A single run of lines is to be printed exactly: starting at the line with "Build this scene" and ending at the line with "COL = SC.collection", both included. Leave the pictures out.

Stored data entries:
_ _ _

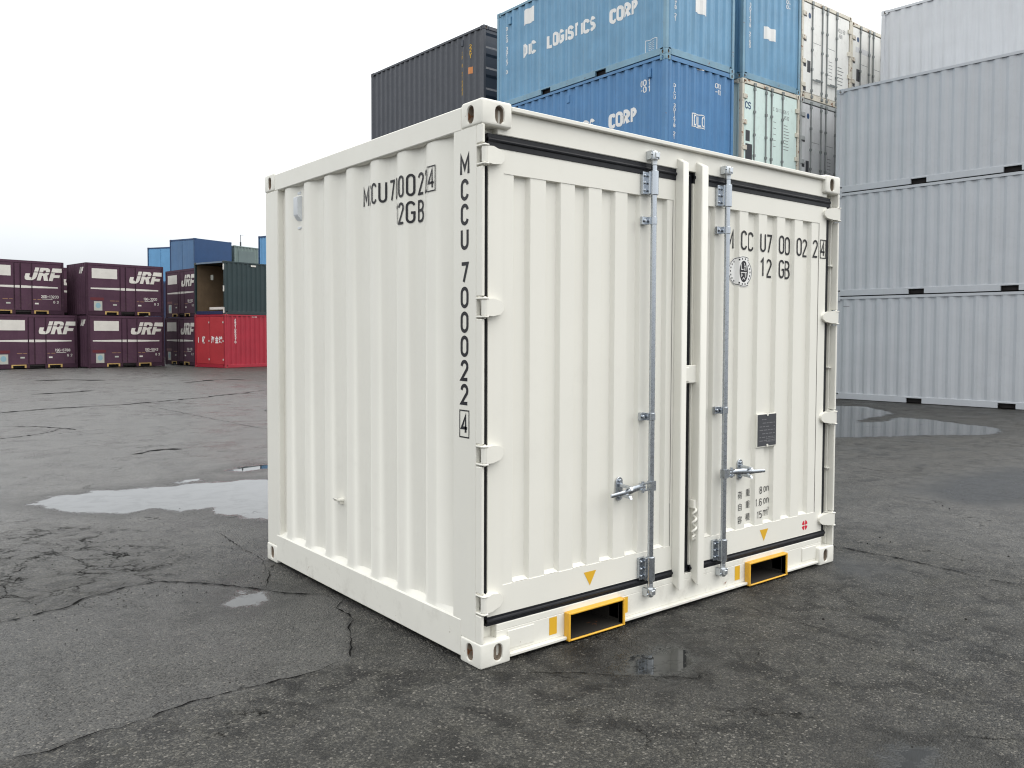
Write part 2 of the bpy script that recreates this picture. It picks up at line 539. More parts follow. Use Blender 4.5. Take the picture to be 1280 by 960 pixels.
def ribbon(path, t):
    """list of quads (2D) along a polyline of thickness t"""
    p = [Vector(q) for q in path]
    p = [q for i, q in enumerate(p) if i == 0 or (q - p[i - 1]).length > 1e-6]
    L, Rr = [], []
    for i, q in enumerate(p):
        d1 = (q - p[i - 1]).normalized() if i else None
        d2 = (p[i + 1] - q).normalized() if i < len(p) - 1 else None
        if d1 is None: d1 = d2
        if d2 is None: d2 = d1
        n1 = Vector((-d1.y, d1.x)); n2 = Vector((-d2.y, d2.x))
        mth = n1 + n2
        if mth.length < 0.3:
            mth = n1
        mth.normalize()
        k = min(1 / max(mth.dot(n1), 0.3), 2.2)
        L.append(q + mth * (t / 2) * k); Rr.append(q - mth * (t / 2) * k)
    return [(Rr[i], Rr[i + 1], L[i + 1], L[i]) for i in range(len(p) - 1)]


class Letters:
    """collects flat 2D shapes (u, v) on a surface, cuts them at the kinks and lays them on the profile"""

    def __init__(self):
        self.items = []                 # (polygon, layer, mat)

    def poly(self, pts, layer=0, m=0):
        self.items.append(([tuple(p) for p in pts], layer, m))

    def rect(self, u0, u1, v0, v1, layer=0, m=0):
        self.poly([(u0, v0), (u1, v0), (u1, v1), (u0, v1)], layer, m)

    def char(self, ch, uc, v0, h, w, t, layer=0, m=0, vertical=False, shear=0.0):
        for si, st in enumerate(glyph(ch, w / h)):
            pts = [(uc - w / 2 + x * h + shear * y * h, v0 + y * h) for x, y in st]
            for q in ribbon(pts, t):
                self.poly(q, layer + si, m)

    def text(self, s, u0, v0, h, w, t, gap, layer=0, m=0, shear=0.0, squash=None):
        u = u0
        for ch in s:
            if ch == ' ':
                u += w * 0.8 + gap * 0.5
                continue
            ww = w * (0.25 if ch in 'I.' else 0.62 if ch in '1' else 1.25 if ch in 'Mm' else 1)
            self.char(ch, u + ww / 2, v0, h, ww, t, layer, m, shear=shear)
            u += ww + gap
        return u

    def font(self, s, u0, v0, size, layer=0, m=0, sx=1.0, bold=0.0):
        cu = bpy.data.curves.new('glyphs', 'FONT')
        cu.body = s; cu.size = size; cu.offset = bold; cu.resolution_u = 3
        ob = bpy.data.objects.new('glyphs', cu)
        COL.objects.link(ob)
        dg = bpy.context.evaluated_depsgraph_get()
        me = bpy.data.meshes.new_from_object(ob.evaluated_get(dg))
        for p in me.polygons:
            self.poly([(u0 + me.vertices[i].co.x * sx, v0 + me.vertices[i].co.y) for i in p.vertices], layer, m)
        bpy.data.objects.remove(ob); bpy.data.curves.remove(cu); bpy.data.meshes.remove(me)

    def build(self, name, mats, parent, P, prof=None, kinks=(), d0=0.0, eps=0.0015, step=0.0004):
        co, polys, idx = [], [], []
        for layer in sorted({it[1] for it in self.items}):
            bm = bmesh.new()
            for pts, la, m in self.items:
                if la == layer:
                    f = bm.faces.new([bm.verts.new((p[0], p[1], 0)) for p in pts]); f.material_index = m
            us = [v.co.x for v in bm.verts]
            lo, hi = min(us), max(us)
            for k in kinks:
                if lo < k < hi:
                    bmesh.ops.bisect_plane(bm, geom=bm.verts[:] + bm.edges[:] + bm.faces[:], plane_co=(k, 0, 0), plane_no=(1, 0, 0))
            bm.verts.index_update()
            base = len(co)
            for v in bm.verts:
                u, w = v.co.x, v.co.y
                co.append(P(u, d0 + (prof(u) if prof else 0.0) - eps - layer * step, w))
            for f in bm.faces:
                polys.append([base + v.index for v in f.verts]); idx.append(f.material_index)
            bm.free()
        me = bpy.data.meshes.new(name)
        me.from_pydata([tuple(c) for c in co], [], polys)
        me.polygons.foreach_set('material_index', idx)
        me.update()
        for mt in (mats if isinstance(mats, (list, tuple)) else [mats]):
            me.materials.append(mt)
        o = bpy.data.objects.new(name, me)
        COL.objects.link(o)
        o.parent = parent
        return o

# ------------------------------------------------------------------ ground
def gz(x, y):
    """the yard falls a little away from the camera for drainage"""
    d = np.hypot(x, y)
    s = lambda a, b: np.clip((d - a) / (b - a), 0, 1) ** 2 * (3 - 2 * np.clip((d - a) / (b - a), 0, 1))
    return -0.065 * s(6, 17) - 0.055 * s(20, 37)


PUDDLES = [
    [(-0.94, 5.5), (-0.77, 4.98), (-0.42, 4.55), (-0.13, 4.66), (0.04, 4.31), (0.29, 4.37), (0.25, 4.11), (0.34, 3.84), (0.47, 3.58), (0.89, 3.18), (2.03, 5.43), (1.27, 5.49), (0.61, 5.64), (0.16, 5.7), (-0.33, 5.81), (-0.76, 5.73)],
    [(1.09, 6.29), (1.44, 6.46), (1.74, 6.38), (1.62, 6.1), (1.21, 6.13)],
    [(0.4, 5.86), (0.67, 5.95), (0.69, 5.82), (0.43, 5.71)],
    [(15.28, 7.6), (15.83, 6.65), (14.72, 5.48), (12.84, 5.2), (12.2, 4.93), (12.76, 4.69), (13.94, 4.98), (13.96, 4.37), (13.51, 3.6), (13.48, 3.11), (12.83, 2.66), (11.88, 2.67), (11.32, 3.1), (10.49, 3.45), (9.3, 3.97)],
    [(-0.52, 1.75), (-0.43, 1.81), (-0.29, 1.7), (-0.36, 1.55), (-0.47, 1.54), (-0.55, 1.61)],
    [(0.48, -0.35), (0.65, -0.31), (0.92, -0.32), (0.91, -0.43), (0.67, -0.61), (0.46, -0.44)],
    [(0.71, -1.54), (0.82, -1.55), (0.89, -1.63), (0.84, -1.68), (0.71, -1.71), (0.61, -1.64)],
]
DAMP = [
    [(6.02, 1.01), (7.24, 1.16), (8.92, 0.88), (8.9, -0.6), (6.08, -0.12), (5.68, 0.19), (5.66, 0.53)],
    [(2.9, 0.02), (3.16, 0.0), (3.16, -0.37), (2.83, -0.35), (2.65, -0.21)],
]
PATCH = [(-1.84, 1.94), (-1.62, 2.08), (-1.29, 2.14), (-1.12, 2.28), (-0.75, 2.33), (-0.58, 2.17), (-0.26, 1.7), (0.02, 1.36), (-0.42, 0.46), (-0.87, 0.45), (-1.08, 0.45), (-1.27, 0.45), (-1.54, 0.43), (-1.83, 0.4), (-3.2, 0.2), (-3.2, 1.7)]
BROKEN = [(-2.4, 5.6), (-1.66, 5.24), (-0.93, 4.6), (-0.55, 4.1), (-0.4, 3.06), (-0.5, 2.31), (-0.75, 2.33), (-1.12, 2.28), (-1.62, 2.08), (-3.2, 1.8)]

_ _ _

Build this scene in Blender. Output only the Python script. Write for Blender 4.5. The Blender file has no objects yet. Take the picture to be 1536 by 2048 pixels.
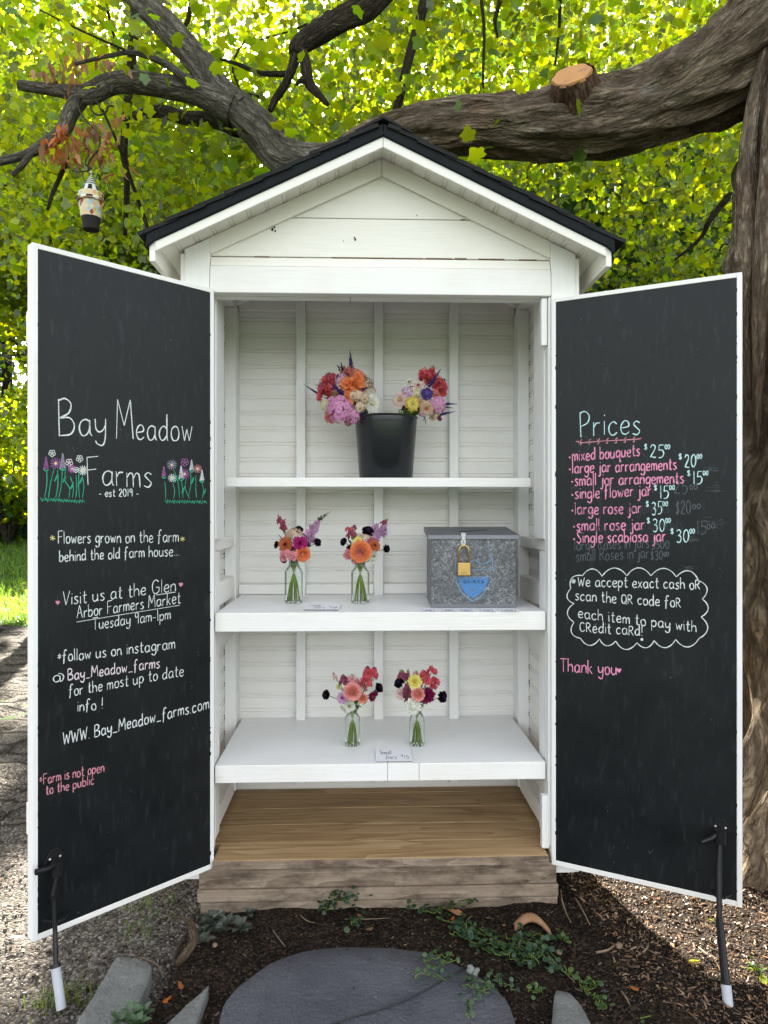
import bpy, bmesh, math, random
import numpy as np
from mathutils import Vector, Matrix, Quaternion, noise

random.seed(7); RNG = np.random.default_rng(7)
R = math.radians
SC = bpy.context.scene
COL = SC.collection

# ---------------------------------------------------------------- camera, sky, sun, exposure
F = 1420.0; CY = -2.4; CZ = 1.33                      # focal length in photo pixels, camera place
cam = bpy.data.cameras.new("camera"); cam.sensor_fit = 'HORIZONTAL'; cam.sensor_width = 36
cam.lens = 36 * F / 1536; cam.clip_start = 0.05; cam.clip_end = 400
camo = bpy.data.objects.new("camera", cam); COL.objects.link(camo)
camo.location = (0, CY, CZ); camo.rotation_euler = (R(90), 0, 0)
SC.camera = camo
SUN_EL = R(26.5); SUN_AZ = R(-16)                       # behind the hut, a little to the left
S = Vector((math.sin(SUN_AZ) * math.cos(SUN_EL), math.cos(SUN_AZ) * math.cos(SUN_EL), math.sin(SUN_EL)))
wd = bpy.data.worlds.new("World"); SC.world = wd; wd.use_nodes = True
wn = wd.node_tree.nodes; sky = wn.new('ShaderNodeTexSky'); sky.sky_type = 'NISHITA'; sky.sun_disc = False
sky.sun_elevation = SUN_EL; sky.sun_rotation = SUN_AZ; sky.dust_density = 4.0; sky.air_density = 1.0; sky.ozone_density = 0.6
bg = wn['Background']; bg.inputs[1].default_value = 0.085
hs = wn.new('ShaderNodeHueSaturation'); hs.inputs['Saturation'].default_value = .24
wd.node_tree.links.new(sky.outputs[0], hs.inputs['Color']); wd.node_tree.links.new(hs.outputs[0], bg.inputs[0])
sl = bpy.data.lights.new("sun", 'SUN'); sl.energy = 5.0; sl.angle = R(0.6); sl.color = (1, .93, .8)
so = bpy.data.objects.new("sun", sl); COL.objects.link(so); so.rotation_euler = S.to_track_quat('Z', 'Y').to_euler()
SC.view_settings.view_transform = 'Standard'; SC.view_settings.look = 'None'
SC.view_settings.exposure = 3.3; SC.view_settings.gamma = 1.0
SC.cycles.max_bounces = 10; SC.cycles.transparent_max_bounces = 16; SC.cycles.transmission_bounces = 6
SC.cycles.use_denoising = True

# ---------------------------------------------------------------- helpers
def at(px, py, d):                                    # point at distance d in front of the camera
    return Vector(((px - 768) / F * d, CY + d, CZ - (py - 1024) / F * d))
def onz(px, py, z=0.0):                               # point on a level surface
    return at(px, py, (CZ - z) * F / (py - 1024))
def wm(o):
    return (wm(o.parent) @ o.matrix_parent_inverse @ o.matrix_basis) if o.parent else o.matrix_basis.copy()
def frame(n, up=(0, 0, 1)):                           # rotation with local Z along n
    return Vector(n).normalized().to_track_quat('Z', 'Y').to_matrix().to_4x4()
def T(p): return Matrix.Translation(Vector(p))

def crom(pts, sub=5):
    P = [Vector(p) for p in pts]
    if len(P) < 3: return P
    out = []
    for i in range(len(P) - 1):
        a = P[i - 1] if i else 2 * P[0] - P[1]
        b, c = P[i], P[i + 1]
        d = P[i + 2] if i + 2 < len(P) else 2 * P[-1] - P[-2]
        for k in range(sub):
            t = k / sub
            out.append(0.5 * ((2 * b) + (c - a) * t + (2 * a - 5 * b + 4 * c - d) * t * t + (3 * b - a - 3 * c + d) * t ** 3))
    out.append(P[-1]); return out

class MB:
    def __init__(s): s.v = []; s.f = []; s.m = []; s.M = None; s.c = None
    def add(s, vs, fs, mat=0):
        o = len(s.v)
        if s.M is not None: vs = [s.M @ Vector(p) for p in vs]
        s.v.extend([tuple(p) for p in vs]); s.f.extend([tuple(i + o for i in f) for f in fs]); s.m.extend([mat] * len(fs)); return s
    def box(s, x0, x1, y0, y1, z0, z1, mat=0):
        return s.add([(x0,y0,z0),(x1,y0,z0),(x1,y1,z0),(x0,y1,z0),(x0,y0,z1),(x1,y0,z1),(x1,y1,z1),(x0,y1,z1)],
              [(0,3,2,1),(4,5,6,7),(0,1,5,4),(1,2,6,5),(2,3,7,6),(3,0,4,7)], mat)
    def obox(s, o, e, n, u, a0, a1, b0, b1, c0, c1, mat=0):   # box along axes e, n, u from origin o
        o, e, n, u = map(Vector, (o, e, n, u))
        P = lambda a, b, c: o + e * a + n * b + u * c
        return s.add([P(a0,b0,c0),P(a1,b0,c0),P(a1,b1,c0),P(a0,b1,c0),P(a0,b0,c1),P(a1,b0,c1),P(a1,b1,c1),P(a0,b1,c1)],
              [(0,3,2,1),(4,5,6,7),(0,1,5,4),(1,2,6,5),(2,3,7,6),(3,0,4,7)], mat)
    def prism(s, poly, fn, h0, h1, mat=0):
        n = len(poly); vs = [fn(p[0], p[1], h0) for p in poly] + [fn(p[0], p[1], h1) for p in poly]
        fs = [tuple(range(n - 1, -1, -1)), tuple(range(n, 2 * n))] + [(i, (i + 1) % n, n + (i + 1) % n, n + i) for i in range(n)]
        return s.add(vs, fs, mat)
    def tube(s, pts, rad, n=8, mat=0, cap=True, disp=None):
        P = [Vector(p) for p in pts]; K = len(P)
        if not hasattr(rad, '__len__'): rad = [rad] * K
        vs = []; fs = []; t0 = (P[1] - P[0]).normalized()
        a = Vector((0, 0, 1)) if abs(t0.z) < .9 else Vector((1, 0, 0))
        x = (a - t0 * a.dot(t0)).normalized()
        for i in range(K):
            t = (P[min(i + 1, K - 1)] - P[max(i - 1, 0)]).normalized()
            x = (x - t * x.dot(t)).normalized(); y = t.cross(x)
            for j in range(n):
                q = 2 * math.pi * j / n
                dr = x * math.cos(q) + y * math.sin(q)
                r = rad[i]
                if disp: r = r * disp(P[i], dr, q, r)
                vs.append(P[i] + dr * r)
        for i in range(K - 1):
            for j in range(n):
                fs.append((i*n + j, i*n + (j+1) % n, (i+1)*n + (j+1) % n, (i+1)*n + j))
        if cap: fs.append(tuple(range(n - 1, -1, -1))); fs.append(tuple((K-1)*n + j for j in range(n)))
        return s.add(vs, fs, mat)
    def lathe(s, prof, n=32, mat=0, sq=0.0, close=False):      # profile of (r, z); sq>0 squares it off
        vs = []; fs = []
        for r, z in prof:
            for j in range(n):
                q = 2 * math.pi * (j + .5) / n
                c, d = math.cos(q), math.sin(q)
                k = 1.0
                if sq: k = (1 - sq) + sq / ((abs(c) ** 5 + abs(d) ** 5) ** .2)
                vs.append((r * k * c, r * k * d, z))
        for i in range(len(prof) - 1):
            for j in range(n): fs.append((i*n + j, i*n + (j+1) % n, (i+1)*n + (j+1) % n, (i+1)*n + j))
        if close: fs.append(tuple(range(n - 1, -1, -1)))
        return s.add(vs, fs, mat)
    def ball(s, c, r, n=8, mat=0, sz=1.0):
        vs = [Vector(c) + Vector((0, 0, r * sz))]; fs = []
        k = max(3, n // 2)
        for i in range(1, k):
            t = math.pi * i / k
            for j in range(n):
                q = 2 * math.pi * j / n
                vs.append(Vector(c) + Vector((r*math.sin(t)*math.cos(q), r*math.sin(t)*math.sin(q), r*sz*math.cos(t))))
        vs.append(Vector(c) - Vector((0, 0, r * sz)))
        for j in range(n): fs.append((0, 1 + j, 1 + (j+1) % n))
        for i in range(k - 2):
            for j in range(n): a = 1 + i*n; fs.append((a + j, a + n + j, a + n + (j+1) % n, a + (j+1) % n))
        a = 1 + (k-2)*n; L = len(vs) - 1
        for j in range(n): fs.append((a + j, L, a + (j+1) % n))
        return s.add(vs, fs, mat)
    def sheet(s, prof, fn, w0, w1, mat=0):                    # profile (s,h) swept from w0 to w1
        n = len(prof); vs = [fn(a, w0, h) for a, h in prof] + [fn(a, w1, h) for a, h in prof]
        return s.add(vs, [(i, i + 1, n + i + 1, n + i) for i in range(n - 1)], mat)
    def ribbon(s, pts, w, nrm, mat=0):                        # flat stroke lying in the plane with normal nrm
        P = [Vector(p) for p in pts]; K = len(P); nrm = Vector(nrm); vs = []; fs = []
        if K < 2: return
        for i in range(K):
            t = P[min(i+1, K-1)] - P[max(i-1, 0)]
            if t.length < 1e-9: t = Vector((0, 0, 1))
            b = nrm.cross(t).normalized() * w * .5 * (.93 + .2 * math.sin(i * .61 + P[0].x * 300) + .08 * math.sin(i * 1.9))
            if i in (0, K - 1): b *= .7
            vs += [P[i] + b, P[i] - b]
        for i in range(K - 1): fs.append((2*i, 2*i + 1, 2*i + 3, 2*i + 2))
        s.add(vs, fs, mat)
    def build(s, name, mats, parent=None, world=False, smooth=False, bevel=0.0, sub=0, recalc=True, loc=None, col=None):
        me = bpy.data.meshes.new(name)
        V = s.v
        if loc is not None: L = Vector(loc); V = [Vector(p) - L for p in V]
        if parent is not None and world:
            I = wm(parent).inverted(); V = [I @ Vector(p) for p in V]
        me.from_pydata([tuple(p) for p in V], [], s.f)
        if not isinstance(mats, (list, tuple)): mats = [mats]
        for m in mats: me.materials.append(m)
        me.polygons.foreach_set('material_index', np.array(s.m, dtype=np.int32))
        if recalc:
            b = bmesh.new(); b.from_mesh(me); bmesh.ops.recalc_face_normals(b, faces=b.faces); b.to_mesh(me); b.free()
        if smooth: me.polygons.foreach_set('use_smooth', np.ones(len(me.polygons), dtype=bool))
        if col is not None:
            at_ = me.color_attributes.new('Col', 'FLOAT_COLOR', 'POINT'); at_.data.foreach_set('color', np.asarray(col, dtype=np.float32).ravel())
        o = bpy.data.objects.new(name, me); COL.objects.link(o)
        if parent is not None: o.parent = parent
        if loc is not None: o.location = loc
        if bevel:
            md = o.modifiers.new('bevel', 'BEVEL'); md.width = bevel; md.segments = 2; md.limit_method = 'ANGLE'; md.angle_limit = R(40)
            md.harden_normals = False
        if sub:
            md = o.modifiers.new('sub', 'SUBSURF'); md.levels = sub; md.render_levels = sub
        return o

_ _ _

## RESPONSE FOR THIS EXERCISE
Build this scene in Blender. Output only the Python script. Write for Blender 4.5. The Blender file has no objects yet. Take the picture to be 1536 by 2048 pixels.
import bpy, bmesh, math, random
import numpy as np
from mathutils import Vector, Matrix, Quaternion, noise

random.seed(7); RNG = np.random.default_rng(7)
R = math.radians
SC = bpy.context.scene
COL = SC.collection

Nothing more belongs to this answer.